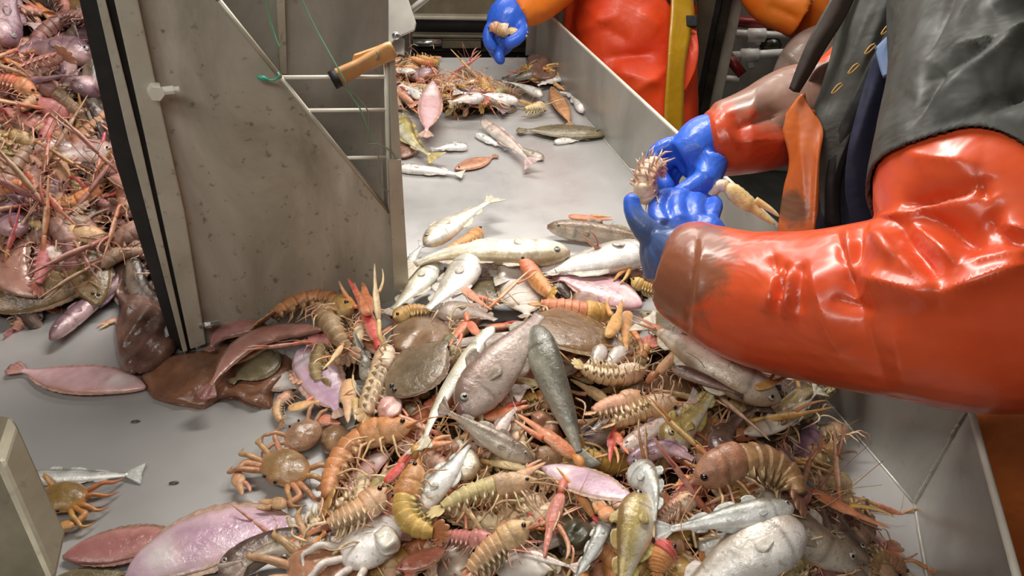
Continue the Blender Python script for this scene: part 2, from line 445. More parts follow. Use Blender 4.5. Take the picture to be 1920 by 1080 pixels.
--
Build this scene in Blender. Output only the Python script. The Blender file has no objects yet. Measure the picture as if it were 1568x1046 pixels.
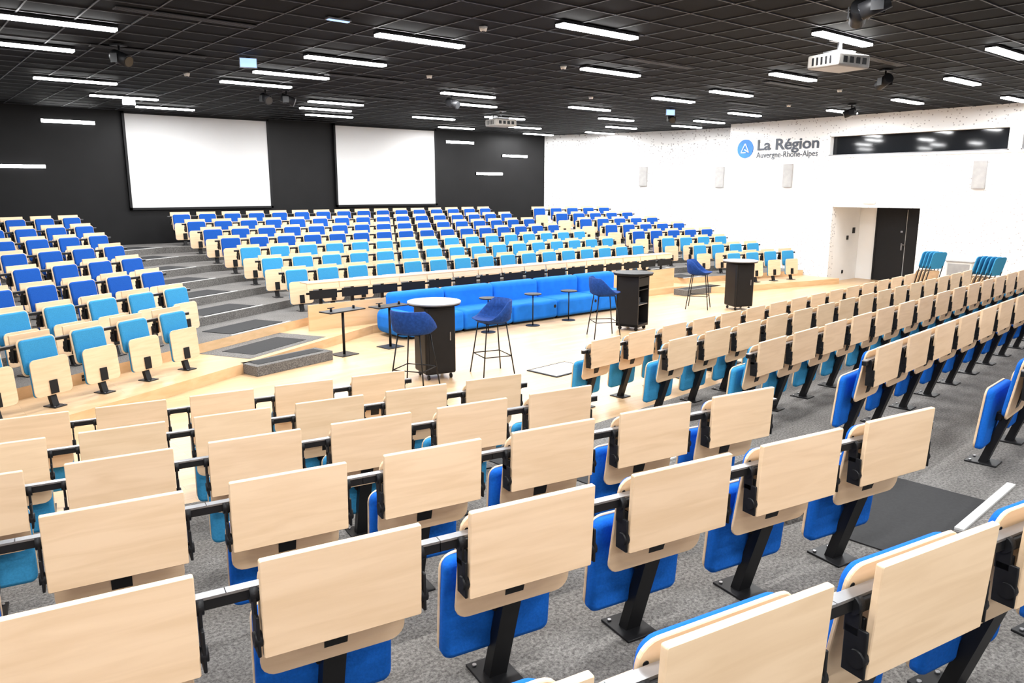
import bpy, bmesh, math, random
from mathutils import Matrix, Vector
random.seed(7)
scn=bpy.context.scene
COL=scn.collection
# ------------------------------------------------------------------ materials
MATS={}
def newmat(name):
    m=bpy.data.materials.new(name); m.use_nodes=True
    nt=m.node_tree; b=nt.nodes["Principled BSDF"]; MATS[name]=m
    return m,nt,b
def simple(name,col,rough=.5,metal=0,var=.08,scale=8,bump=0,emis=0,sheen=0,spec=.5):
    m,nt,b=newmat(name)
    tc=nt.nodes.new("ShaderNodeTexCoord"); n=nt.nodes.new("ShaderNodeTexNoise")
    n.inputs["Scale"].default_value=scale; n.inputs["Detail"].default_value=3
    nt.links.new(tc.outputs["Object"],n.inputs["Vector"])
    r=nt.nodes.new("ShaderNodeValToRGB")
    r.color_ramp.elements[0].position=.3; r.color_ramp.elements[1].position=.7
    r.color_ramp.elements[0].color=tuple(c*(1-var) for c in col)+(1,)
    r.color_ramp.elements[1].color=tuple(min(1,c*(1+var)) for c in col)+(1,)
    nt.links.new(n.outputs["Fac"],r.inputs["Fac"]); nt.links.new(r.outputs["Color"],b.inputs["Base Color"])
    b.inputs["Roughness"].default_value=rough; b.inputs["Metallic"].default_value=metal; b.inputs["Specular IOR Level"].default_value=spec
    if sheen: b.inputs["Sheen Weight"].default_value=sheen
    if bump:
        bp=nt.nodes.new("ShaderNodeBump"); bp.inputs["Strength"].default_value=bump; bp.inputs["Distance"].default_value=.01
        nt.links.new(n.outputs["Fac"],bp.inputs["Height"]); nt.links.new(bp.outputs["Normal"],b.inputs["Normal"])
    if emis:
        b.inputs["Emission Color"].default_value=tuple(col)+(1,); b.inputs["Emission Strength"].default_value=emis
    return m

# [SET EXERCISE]
Within the listing above, find every line containing the string "from" and return it.

# [OUTPUT OF THE TASK]
Continue the Blender Python script for this scene: part 2, from line 445. More parts follow. Use Blender 4.5. Take the picture to be 1920 by 1080 pixels.
from mathutils import Matrix, Vector